# SHORT TASK
Retype only what runs from the beginning of the data through the line with "(.12, .205, .070), .45)"; please omit the pictures and keep every line exact.

# DATA LINES
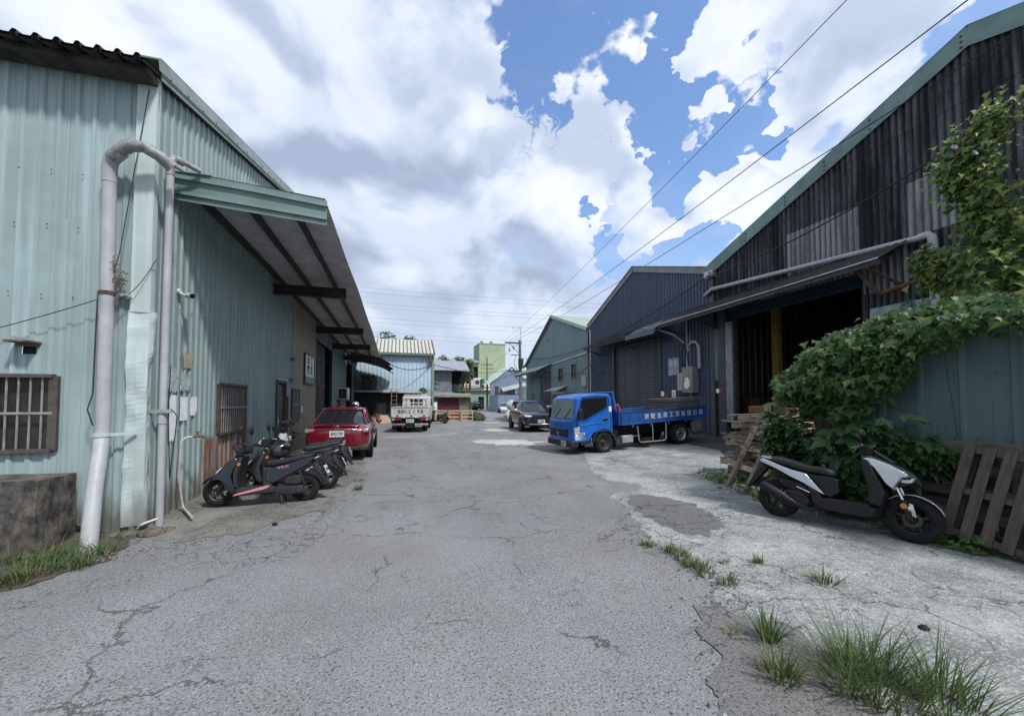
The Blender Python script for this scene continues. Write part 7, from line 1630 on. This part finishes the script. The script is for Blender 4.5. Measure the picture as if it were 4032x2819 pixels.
# ================================================================== plants
def ribbon_leaf(outline, fold=.18, droop=.25, pet=.0):
    """leaf in local xy from the base at origin, tip at +x, folded on the midrib"""
    vs = []; fs = []
    n = len(outline)
    for x, y in outline: vs.append((x, y, abs(y) * fold - droop * x * x))
    vs += [(x, 0.0, -droop * x * x) for x in (0.0, .35, .7, 1.0)]
    return vs
def leafmesh(name, half, mat, fold, droop):
    vs = [(0, 0, 0)]; rib = [q[0] for q in half]; m = len(half)
    mid = [(x, 0, -droop * x * x) for x, y in half]
    up = [(x, y, fold * y - droop * x * x) for x, y in half]; dn = [(x, -y, fold * y - droop * x * x) for x, y in half]
    vs = mid + up + dn; fs = []
    for i in range(m - 1):
        fs += [(i, i + 1, m + i + 1, m + i), (i + 1, i, 2 * m + i, 2 * m + i + 1)]
    me = bpy.data.meshes.new(name); me.from_pydata(vs, [], fs); me.materials.append(mat); return me
def palmate(name, mat, seed):
    r_ = random.Random(seed); lob = [(-125, .42), (-95, .30), (-62, .78), (-40, .40), (0, 1.0), (40, .40), (62, .78), (95, .30), (125, .42)]
    pts = []
    for i, (a, r1) in enumerate(lob):
        a += r_.uniform(-5, 5); rr = r1 * r_.uniform(.9, 1.1)
        if r1 > .5: pts += [(a - 13, rr * .70), (a - 6, rr * .86), (a, rr), (a + 6, rr * .86), (a + 13, rr * .70)]
        else: pts.append((a, rr))
    vs = [(0, 0, 0)]; c = .12
    for a, r1 in pts: x, y = r1 * math.cos(R(a)), r1 * math.sin(R(a)); vs.append((x + c, y, -.30 * r1 * r1 + .06 * math.sin(R(a * 3)) * r1))
    fs = [(0, i, i + 1) for i in range(1, len(pts))]
    me = bpy.data.meshes.new(name); me.from_pydata(vs, [], fs); me.materials.append(mat); return me
M_leafb = leafmat('bush_leaf', (.042, .100, .036), (.085, .165, .070), .42)
M_leafv = leafmat('vine_leaf', (.040, .098, .026), (.12, .205, .070), .45)
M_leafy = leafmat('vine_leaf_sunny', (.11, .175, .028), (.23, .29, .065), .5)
M_stem = plain('green_stem', (.07, .075, .035), .8); M_twig = plain('brown_stem', (.075, .055, .04), .9)
def lrot(nrm, tip, roll=0.0):
    z = Vector(nrm).normalized(); x = Vector(tip); x = (x - z * x.dot(z)).normalized(); return Matrix((x, z.cross(x), z)).transposed()
def leafobj(par, me, p_, M, s, nm='leaf'):
    o = bpy.data.objects.new(nm, me); COL.objects.link(o); o.parent = par; o.location = Vector(p_) - Vector(par.location); o.rotation_euler = M.to_euler(); o.scale = (s, s, s)
CAMP = Vector((0, 0, 1.6))
# --- broad-leaved shrub
SH = thing('shrub', 'broad-leaved green shrub with lobed leaves behind the silver scooter', 'shrub', (6.1, 4.75, 0), world=True)
pal = [palmate('lobed_leaf', M_leafb, i) for i in range(4)]
rl = random.Random(3); tips = []
for b in range(34):
    base = Vector((5.98 + rl.uniform(-.12, .12), 4.45 + rl.uniform(-.55, .45), .1))
    a = rl.uniform(0, 2 * math.pi); el = rl.uniform(.35, 1.25); L = rl.uniform(.8, 1.45)
    dv = Vector(((math.cos(a) * .7 - .32) * math.cos(el), math.sin(a) * math.cos(el) * 1.2, math.sin(el) * 1.1)); tip = base + dv * L
    tip.x = max(min(tip.x, 6.3), 5.09 + .405 * (4.44 - tip.y) + .52)
    midp = base.lerp(tip, .5) + Vector((0, 0, .12)); mb = MB(); mb.tube([base, midp, tip], [.014, .01, .006], 5); mb.build('branch', M_stem, SH)
    tips.append((base, midp, tip))
def shrub_pt(rl):
    b, m, t = tips[rl.randrange(len(tips))]; k = rl.uniform(.55, 1.12)
    q = b.lerp(m, k * 2) if k < .5 else m.lerp(t, (k - .5) * 2)
    q = q + Vector((rl.gauss(0, .10), rl.gauss(0, .14), rl.gauss(0, .08))); q.z = max(q.z, .16); q.x = max(5.40, q.x); q.y = min(q.y, 4.70 + rl.uniform(0, .15)); q.x = max(q.x, 5.09 + .405 * (4.44 - q.y) + .46 + (.14 if q.z < .9 else 0))
    if q.y < 3.75: q.z = max(q.z, rl.uniform(.72, 1.1))
    out = (q - Vector((6.2, 4.5, .55))); out.z *= .4; out = out.normalized()
    nrm = Vector((0, 0, 1)) * rl.uniform(.5, 1.0) + out * rl.uniform(.15, .7) + Vector((rl.gauss(0, .2), rl.gauss(0, .2), 0))
    tipd = out + Vector((rl.gauss(0, .35), rl.gauss(0, .35), -.35))
    return q, lrot(nrm, tipd)
for i in range(298):
    q, M_ = shrub_pt(rl)
    q = Vector((6.2, 4.5, .5)) + (q - Vector((6.2, 4.5, .5))) * 1.08; q.x = max(q.x, 5.09 + .405 * (4.44 - q.y) + .50); leafobj(SH, pal[i % 4], q, M_, rl.uniform(.15, .27))
mb = MB()
for i in range(520):
    q, M_ = shrub_pt(rl); s_ = rl.uniform(.10, .19); me_ = pal[i % 4]
    mb.add([v.co for v in me_.vertices], [tuple(f_.vertices) for f_ in me_.polygons], Matrix.Translation(q) @ M_.to_4x4() @ Matrix.Diagonal((s_, s_, s_, 1)))
struct(mb.build('foliage', M_leafb, SH, raw=True), 'stuff')
# --- climbing vine on the fence, heart-shaped leaves
half = [(0, .0), (-.10, .22), (-.16, .44), (.10, .36), (.16, .62), (.36, .34), (.62, .20), (1.0, 0)]
vl = [leafmesh('heart_leaf', half, M_leafv, .15, .2), leafmesh('heart_leaf', half, M_leafv, .35, .35)]
vy = [leafmesh('heart_leaf', half, M_leafy, .2, .3)]
def leafy(name, pts, mat, rl, s0, s1, par, half=half, fold=.25, droop=.3):
    """many leaves joined: the mass behind the individual ones"""
    mb = MB(); m = len(half)
    for q, nrm, tipd in pts:
        s = rl.uniform(s0, s1); M = (Matrix.Translation(q) @ lrot(nrm, tipd).to_4x4()) @ Matrix.Diagonal((s, s, s, 1))
        mid = [(x, 0, -droop * x * x) for x, y in half]; up = [(x, y, fold * y - droop * x * x) for x, y in half[1:-1]]; dn = [(x, -y, fold * y - droop * x * x) for x, y in half[1:-1]]
        vs = mid + up + dn; fs = []; k = m - 2
        fs += [(0, 1, m), (0, m + k, 1)] + [(i, i + 1, m + i, m + i - 1) for i in range(1, k)] + [(i + 1, i, m + k + i - 1, m + k + i) for i in range(1, k)] + [(k, k + 1, m + k - 1), (k + 1, k, m + 2 * k - 1)]
        mb.add(vs, fs, M)
    o = mb.build(name, mat, par, raw=True); struct(o, 'stuff'); return o
VN = thing('climbing_vine', 'dense climbing vine with heart-shaped leaves draped over the tin fence', 'vine', (6.3, 3.8, 0), world=True)
def vine_pt(rl):
    y = rl.uniform(1.4, 4.95) if rl.random() < .55 else rl.uniform(3.5, 4.95)
    lo = interp([(1.4, 2.35), (3.0, 2.3), (3.5, 1.95), (3.8, 1.55), (4.2, 1.35), (5.2, 1.45)], y); hi = interp([(1.4, 2.9), (2.4, 2.78), (3.6, 2.80), (4.3, 2.65), (4.8, 2.25), (5.2, 1.85)], y)
    u = rl.random() ** .7; z = lerp(lo, hi, u)
    bulge = .16 + .34 * math.sin(math.pi * min(1, max(0, (z - lo + .2) / (hi - lo + .3)))) * interp([(1.4, .6), (3.5, .9), (4.3, 1.7), (5.2, 1.3)], y)
    cn = mnoise.noise((y * 4.2, z * 4.2, 1)); x = 6.40 - bulge * rl.uniform(.35, 1.05) * (1 + .5 * cn) + .10 * mnoise.noise((y * 2.5, z * 2.5, 0)); z += .07 * mnoise.noise((y * 6, 9, z * 3)) + (.16 * rl.random() if rl.random() < .07 else 0); y += rl.gauss(0, .05)
    if z > 2.6: x += rl.uniform(0, .5)
    nrm = Vector((-.75, -.12, .75)) + Vector((rl.gauss(0, .45), rl.gauss(0, .45), rl.gauss(0, .4))); tipd = Vector((-.45, rl.gauss(0, .8), -1 + rl.gauss(0, .4)))
    return Vector((x, y, z)), nrm, tipd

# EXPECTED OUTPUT
The Blender Python script for this scene continues. Write part 7, from line 1630 on. This part finishes the script. The script is for Blender 4.5. Measure the picture as if it were 4032x2819 pixels.
# ================================================================== plants
def ribbon_leaf(outline, fold=.18, droop=.25, pet=.0):
    """leaf in local xy from the base at origin, tip at +x, folded on the midrib"""
    vs = []; fs = []
    n = len(outline)
    for x, y in outline: vs.append((x, y, abs(y) * fold - droop * x * x))
    vs += [(x, 0.0, -droop * x * x) for x in (0.0, .35, .7, 1.0)]
    return vs
def leafmesh(name, half, mat, fold, droop):
    vs = [(0, 0, 0)]; rib = [q[0] for q in half]; m = len(half)
    mid = [(x, 0, -droop * x * x) for x, y in half]
    up = [(x, y, fold * y - droop * x * x) for x, y in half]; dn = [(x, -y, fold * y - droop * x * x) for x, y in half]
    vs = mid + up + dn; fs = []
    for i in range(m - 1):
        fs += [(i, i + 1, m + i + 1, m + i), (i + 1, i, 2 * m + i, 2 * m + i + 1)]
    me = bpy.data.meshes.new(name); me.from_pydata(vs, [], fs); me.materials.append(mat); return me
def palmate(name, mat, seed):
    r_ = random.Random(seed); lob = [(-125, .42), (-95, .30), (-62, .78), (-40, .40), (0, 1.0), (40, .40), (62, .78), (95, .30), (125, .42)]
    pts = []
    for i, (a, r1) in enumerate(lob):
        a += r_.uniform(-5, 5); rr = r1 * r_.uniform(.9, 1.1)
        if r1 > .5: pts += [(a - 13, rr * .70), (a - 6, rr * .86), (a, rr), (a + 6, rr * .86), (a + 13, rr * .70)]
        else: pts.append((a, rr))
    vs = [(0, 0, 0)]; c = .12
    for a, r1 in pts: x, y = r1 * math.cos(R(a)), r1 * math.sin(R(a)); vs.append((x + c, y, -.30 * r1 * r1 + .06 * math.sin(R(a * 3)) * r1))
    fs = [(0, i, i + 1) for i in range(1, len(pts))]
    me = bpy.data.meshes.new(name); me.from_pydata(vs, [], fs); me.materials.append(mat); return me
M_leafb = leafmat('bush_leaf', (.042, .100, .036), (.085, .165, .070), .42)
M_leafv = leafmat('vine_leaf', (.040, .098, .026), (.12, .205, .070), .45)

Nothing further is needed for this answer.